Was Jansen prevented from making good the premises?
[4] Maree Chetwin "Contract" in Rt Hon Sir Peter Blanchard (ed) Civil Remedies in New Zealand
(2nd ed, Brookers, Wellington, 2011) 3 at 1.3.2[1].
[65] Judge Kellar held Jansen had ample opportunity to complete the required work and that Petra did not prevent it doing so by re-entering the premises on
19 December 2007. Furthermore, he considered that Jansen intended to undertake
‘very limited’ work and what it did was ‘done poorly’.
[66] Mr Swan submitted there was no evidence that Jansen had ample opportunity to complete the work, nor was the quality of the workmanship challenged, and the evidence demonstrated that a lock-out occurred in the very midst of the remedial work. Mr Shamy, by contrast, supported the Judge’s finding and the basis upon which it was made.
[67] There were a number of factual elements advanced by Mr Swan in support of this argument. Jansen was required to vacate by 4 November 2007. During October
2007 Messrs Chase and Singleton corresponded concerning the scope of the remedial work (see [42] and [43]). On 8 November 2007 Mr Chase confirmed agreements reached with Mr Singleton, including:
Jansen would pay a further two weeks rent for the period from the notice date you had given, in order that we could carry out investigations into the scope and pricing of the maintenance and decoration, reinstatement and make good works required under the lease. We discussed that you would continue your own investigations into these matters during that period and the situation
regarding rental would be revisited at the end of this additional period.

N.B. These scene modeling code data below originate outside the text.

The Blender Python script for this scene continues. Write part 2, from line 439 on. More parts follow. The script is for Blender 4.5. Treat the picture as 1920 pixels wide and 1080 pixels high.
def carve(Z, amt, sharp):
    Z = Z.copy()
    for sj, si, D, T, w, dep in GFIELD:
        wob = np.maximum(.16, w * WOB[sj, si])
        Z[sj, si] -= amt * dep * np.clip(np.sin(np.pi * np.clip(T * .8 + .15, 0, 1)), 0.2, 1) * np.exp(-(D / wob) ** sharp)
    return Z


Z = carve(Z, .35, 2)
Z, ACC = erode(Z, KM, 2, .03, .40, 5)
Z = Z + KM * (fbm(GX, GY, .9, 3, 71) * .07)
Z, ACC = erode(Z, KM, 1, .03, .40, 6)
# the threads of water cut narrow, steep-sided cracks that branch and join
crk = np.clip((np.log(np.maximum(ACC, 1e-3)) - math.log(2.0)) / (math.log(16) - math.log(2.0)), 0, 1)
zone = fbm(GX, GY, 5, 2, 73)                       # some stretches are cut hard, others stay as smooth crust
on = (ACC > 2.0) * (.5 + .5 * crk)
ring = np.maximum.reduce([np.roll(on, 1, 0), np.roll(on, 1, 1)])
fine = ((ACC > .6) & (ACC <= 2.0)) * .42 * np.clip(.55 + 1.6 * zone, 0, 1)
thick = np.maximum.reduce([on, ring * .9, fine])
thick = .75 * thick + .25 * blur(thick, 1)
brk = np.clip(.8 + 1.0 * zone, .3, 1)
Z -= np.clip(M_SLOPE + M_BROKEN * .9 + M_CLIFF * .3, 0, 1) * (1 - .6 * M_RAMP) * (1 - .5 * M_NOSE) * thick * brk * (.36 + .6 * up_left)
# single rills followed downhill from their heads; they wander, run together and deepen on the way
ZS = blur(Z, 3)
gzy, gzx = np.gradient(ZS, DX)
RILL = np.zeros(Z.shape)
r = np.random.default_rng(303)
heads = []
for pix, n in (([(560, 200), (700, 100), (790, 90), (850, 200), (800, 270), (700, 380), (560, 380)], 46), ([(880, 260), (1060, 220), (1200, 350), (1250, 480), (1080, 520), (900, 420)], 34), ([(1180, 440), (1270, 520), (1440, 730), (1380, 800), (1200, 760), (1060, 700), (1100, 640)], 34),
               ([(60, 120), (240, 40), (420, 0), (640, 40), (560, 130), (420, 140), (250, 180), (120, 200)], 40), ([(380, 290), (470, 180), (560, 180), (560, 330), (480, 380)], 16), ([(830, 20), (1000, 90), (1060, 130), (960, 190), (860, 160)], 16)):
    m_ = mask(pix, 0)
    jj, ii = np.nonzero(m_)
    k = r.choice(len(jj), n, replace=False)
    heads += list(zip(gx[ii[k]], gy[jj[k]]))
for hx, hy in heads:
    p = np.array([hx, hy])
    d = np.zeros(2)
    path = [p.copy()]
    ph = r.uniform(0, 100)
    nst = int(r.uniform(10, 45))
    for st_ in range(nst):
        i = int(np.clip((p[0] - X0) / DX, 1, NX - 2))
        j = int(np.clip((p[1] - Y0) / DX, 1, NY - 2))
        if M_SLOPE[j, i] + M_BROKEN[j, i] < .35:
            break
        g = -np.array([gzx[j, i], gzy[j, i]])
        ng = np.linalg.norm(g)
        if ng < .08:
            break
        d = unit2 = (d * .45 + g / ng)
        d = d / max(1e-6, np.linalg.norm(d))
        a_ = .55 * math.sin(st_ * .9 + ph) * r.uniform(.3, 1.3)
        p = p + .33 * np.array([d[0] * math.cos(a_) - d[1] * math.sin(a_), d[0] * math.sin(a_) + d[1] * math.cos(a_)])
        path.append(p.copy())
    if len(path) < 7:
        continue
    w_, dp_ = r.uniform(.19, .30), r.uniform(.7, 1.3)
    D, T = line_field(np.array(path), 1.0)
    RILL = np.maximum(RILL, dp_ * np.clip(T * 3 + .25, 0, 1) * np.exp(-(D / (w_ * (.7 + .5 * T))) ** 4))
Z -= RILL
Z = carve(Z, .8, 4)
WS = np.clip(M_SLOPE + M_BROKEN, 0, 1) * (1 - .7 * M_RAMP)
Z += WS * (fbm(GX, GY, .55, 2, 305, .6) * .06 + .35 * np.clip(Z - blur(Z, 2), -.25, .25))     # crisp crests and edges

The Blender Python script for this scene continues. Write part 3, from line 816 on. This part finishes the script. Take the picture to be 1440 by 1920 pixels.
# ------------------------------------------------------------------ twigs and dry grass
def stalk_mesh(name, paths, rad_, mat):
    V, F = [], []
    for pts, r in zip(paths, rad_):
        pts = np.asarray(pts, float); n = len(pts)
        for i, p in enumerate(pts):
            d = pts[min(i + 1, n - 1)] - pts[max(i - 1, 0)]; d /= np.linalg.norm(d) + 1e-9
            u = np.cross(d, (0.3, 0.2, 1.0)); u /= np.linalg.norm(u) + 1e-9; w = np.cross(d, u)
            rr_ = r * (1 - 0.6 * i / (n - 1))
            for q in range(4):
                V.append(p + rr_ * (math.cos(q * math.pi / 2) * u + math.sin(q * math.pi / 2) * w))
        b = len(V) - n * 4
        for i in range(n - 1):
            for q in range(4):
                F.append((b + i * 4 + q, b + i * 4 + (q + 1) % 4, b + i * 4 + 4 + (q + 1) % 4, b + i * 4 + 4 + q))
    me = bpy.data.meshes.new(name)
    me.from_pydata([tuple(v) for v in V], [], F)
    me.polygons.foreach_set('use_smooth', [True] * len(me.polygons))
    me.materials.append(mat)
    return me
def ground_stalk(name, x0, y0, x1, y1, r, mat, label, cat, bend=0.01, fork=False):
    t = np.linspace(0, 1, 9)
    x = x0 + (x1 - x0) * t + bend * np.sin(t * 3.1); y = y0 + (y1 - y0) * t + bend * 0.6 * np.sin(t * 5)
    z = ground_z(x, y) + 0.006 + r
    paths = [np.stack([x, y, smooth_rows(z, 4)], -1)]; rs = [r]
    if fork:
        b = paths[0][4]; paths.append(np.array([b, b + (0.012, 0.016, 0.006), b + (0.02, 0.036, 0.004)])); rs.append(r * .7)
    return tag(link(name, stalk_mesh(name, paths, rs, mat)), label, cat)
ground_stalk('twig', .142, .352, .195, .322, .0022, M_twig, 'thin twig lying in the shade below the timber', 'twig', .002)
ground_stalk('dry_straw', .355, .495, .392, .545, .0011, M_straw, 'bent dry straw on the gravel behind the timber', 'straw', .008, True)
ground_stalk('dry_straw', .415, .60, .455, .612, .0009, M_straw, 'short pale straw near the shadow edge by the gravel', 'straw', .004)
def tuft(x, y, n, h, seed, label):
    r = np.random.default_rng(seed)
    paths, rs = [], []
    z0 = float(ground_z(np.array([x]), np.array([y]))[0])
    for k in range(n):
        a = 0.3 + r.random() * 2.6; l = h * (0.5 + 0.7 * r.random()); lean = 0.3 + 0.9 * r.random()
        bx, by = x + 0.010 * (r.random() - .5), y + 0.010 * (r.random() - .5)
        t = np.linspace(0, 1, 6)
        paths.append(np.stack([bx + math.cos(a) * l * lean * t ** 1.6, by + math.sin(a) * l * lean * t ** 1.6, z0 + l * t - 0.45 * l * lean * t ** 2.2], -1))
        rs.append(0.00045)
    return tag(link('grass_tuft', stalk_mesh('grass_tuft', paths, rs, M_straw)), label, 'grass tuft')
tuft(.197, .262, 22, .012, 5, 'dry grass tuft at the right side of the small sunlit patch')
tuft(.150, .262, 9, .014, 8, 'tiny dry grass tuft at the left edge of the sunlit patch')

[68] Mr Chase also advised that he expected to receive ‘by the middle of next week the quotation for the maintenance and redecoration, reinstatement and make good works, and will of course forward this to you when it is to hand’. On
19 November 2007 Mr Chase provided the Pace quotation, that included a timeline for the work of six weeks. The e-mail ended on the note ‘I would be pleased to discuss this at your earliest convenience with a view to finalising this matter’.
[69] Mr Singleton responded the following day by acknowledging receipt of the Pace quote, but adding ‘we will be finishing the make good ourselves. I will let you know a timeframe once I have discussed it with Peter’. On 23 November Mr Chase e-mailed Mr Singleton indicating his alarm at Jansen’s estimate of the required work,
$10,000 to $12,000, both on account of its quantum and vagueness. The e-mail ended ‘time is of the essence’. Mr Singleton replied on 28 November 2007 by repeating that the premises were already in better condition than at inception and that the work could be done at a rough cost of $10,000 using our own casual workers for the most part.
[70] On 3 December 2007 Petra’s solicitor advised Jansen of the work Petra considered was required and that rental was payable until the work was completed. An invoice for one month’s rent to 18 December 2007 was enclosed for immediate payment. There was no response to this letter, nor to two follow up letters. Accordingly, on 19 December 2007 Petra gave notice of its intention to re-enter and take immediate possession of the premises. It did so on two grounds; that rent was in arrears for more than 14 days, and that Jansen was in breach of its covenant to reinstate at “the end or earlier termination of the lease”, i.e. by 4 November 2007 when it moved out.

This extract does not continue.